勝目梓さんの短編集。私は今回初めて彼の作品に触れたのだが、彼のようなジャンルの小説をバイオレンス・ロマンというようである。官能小説を土台として、そこにバイオレンスとアクションを持ち込んだものが彼の世界らしい。

 官能小説としてみてみると、そんなに辛口なものではなく、普通の小説でももっと生々しいシーンはいくらでもある。
 そして、こういう類いの小説を読むといつも思うことだが、そこにはいつも哀しさと儚さがある。何故だろう。
 
 性欲とは。

 その欲を前にして、人間とはかくも弱いものかと思う。必死に努力して身を立てたのにも関わらず、性欲に抗えずにその地位から陥落した人は、枚挙にいとまがない。性欲を前にすると、理性は何の役にも立たなくなる。

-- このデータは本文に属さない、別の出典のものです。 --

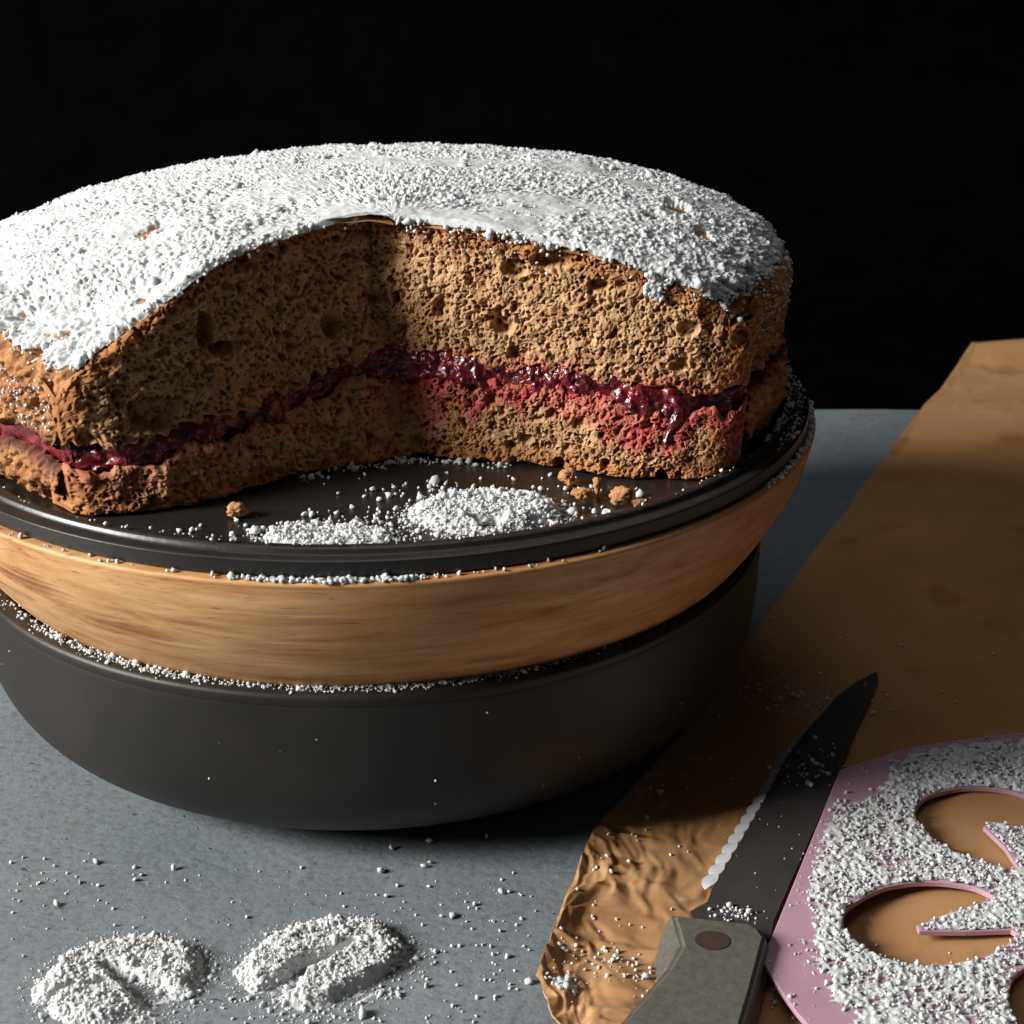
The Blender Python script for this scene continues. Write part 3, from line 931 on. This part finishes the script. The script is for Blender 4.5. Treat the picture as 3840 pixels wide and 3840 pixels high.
def build_paper():
    nu, nv = 270, 470
    t = np.linspace(0, 1, nu)[:, None] ** 2.0
    vv = np.linspace(0, 1, nv)[None, :] ** 2.0
    Wd = 1.9
    x0 = .352 + t * Wd
    yf = -1.268 - .28 * (t * Wd) - .10 * sstep(.0, .06, t) + .05 * sstep(.02, 0, t)
    yb = 2.762 + .24 * t * Wd
    Y = yf + vv * (yb - yf)
    X = paper_left(Y) + t * Wd + .006 * vnoise(np.stack([Y * 0, Y, Y * 0], -1), 6, 320) * sstep(.2, 0, t)
    Z, fold = paper_z(X, Y, t * Wd + 0 * vv, True)
    # the far end sags a touch past the slab and its last edge curls up
    Z = Z - .03 * sstep(1.95, 2.3, Y) + .035 * sstep(2.45, 2.85, Y)
    P = np.stack([X, Y, Z], -1)
    m = Multi(); m.add(P, fold=fold)
    o = m.build('brown_paper', PAPER)
    s = o.modifiers.new('thickness', 'SOLIDIFY'); s.thickness = .0004; s.offset = -1
    tag(o, 'sheet of crumpled brown baking paper lying under the knife', 'paper')
build_paper()

# ------------------------------------------------------------------ knife
def plane_z(x, y, a, b, za, zb):
    """height falling from za at point a to zb at point b"""
    a, b = np.array(a), np.array(b); d = b - a
    k = ((np.stack([x, y], -1) - a) @ d) / (d @ d)
    return za + (zb - za) * k
HEEL, TIP = (.72, -1.03), (1.212, -.069)
blade_z = lambda x, y: plane_z(np.asarray(x, float), np.asarray(y, float), HEEL, TIP, -.664, -.682)
def prism(name, poly, zf, th, mat, parent, bev=.0):
    bm = bmesh.new()
    top = [bm.verts.new((x, y, float(zf(x, y)))) for x, y in poly]
    bot = [bm.verts.new((x, y, float(zf(x, y)) - th)) for x, y in poly]
    bm.faces.new(top); bm.faces.new(bot[::-1])
    n = len(poly)
    for i in range(n):
        bm.faces.new((top[i], bot[i], bot[(i + 1) % n], top[(i + 1) % n]))
    bmesh.ops.recalc_face_normals(bm, faces=bm.faces)
    if bev:
        bmesh.ops.bevel(bm, geom=list(bm.edges), offset=bev, segments=2, affect='EDGES', profile=.6)
    V = [v.co[:] for v in bm.verts]; bm.verts.index_update()
    F = [[v.index for v in f.verts] for f in bm.faces]
    bm.free()
    return link_mesh(name, V, F, mat, parent, smooth=False)
def build_knife():
    root = empty('kitchen_knife', (.68, -1.12, TZ + .012), 'serrated kitchen knife with dark blade and grey handle lying on brown paper', 'knife')
    # blade, spine on the right, edge on the left
    edge_line = [(.672, -.985), (.690, -.935), (.760, -.790), (.840, -.622), (.915, -.457), (.974, -.356), (1.017, -.285), (1.077, -.199), (1.143, -.122), (1.205, -.066)]
    y_cut = -.19
    spine = [(1.200, -.105), (1.150, -.225), (1.095, -.342), (1.025, -.522), (.940, -.722), (.860, -.905), (.800, -1.045), (.785, -1.10)]
    inner = [(x + .011 * min(1, max(0, (y_cut - y) / .12)), y - .007 * min(1, max(0, (y_cut - y) / .12))) for x, y in edge_line]
    poly = inner + spine + [(.66, -1.08), (.648, -1.02)]
    prism('blade', poly, blade_z, .010, BLADE, root)
    # scalloped ground edge: a row of hollow-ground teeth along the left side
    E = np.array(edge_line[1:8]); seg = np.linalg.norm(np.diff(E, axis=0), axis=1); cum = np.concatenate([[0], np.cumsum(seg)])
    nt = 21
    for k in range(nt):
        s0, s1 = cum[-1] * k / nt, cum[-1] * (k + 1) / nt
        ss = np.linspace(s0, s1, 9)
        ex = np.interp(ss, cum, E[:, 0]); ey = np.interp(ss, cum, E[:, 1])
        tx, ty = np.interp(ss + .01, cum, E[:, 0]) - ex, np.interp(ss + .01, cum, E[:, 1]) - ey
        if abs(tx).max() < 1e-9: tx, ty = 0 * tx + .6, 0 * ty + .7
        ln = np.maximum(np.hypot(tx, ty), 1e-6); tx, ty = tx / ln, ty / ln
        nx_, ny_ = -ty, tx                                   # out to the left
        u = np.linspace(-1, 1, 9)
        wout = .017 * (1 - .75 * u * u) * (1 - .75 * (k / nt) ** 1.5)
        win = -.014 * (1 - .45 * u * u) * (1 - .75 * (k / nt) ** 1.5)
        rows = []
        for f in (0, .25, .5, .75, 1):
            off = win + (wout - win) * f
            X = ex + nx_ * off; Y = ey + ny_ * off
            Z = blade_z(X, Y) + .0006 - .010 * f + .0055 * u * f + .002 * u * (1 - f)
            rows.append(np.stack([X, Y, Z], -1))
        m = Multi(); m.add(np.stack(rows, 0), flip=True)
        m.build('tooth', EDGE, root)
    # handle: a bevelled bar with a sloping left cheek at the front
    top = [(.610, -1.074), (.741, -1.098), (.760, -1.114), (.767, -1.139), (.722, -1.28), (.620, -1.58), (.365, -1.58), (.498, -1.36), (.590, -1.222), (.618, -1.163)]
    bot = [(.592, -1.062), (.750, -1.090), (.772, -1.110), (.782, -1.142), (.738, -1.28), (.636, -1.58), (.345, -1.58), (.478, -1.35), (.566, -1.215), (.572, -1.130)]
    bm = bmesh.new()
    zt, zb = -.628, TZ + .016
    rings = []
    for f, z in ((0, zb), (.12, zb + .012), (.8, zt - .008), (1.0, zt)):
        rings.append([bm.verts.new((b[0] + (t[0] - b[0]) * f, b[1] + (t[1] - b[1]) * f, z)) for t, b in zip(top, bot)])
    n = len(top)
    bm.faces.new(rings[-1]); bm.faces.new(rings[0][::-1])
    for A_, B_ in zip(rings, rings[1:]):
        for i in range(n): bm.faces.new((A_[i], A_[(i + 1) % n], B_[(i + 1) % n], B_[i]))
    bmesh.ops.recalc_face_normals(bm, faces=bm.faces)
    es = [e for e in bm.edges if all(abs(v.co.z - zt) < 1e-6 for v in e.verts)]
    bmesh.ops.bevel(bm, geom=es, offset=.006, segments=3, affect='EDGES')
    bm.verts.index_update()
    V = [v.co[:] for v in bm.verts]; F = [[v.index for v in f.verts] for f in bm.faces]
    bm.free()
    h = link_mesh('handle', V, F, HANDLE, root, smooth=False)
    # rivet let into the handle
    th = np.linspace(0, 2 * np.pi, 40, endpoint=False)
    rp = [(.672 + .031 * math.cos(t), -1.150 + .026 * math.sin(t)) for t in th]
    prism('rivet', rp, lambda x, y: zt + .0015, .008, RIVET, root)
build_knife()

# ------------------------------------------------------------------ pink stencil
def catmull(pts, per=6, closed=False):
    P = np.array(pts, float)
    P = np.vstack([P[:1], P, P[-1:]])
    return smooth_prof([tuple(p) for p in P[1:-1]], per)
ST_OUT = np.vstack([[(.764, -1.162)], [(.850, -.955)], [(.935, -.750)], catmull([(1.019, -.546), (1.117, -.492), (1.215, -.448), (1.342, -.415), (1.46, -.392), (1.60, -.385), (1.79, -.47), (1.93, -.72), (1.95, -.98), (1.86, -1.25), (1.66, -1.48), (1.36, -1.60), (1.06, -1.58), (.90, -1.46), (.813, -1.325), (.775, -1.21)], 5)])
def bean(top_pts, tongue_pts, bottom_pts):
    return np.vstack([catmull(top_pts, 6), tongue_pts, catmull(bottom_pts, 6)])
H2 = bean([(.921, -1.074), (.930, -1.035), (.955, -1.003), (1.026, -.955), (1.110, -.940), (1.187, -.956), (1.226, -.992)],
          [(1.18, -1.012), (1.12, -1.040), (1.057, -1.072), (1.058, -1.086), (1.14, -1.089), (1.225, -1.086)],
          [(1.234, -1.098), (1.205, -1.130), (1.160, -1.158), (1.100, -1.178), (1.049, -1.182), (.990, -1.168), (.945, -1.135)])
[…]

 結婚していても、人を好きになるときもある。結婚している人だと知りながらも、強く惹かれてしまうこともある。直ぐに消え去ってしまうとわかっていながら、やはり追い求めてしまう。そして、求めた後に残る哀しさを埋めようと、またも求めてしまう。延々と、ただ延々と、繰り返される無情。

 でも、それを美しいとも思う。そこにはただ身体だけではなく、愛も、存在している。性欲と愛は、とても近いところに存在している。

 だからこそ、哀しいのか。儚いのか。

 不思議なものだ、性欲とは。
 そして、この私もまた、それを前にして無力さを痛感しているひとりである。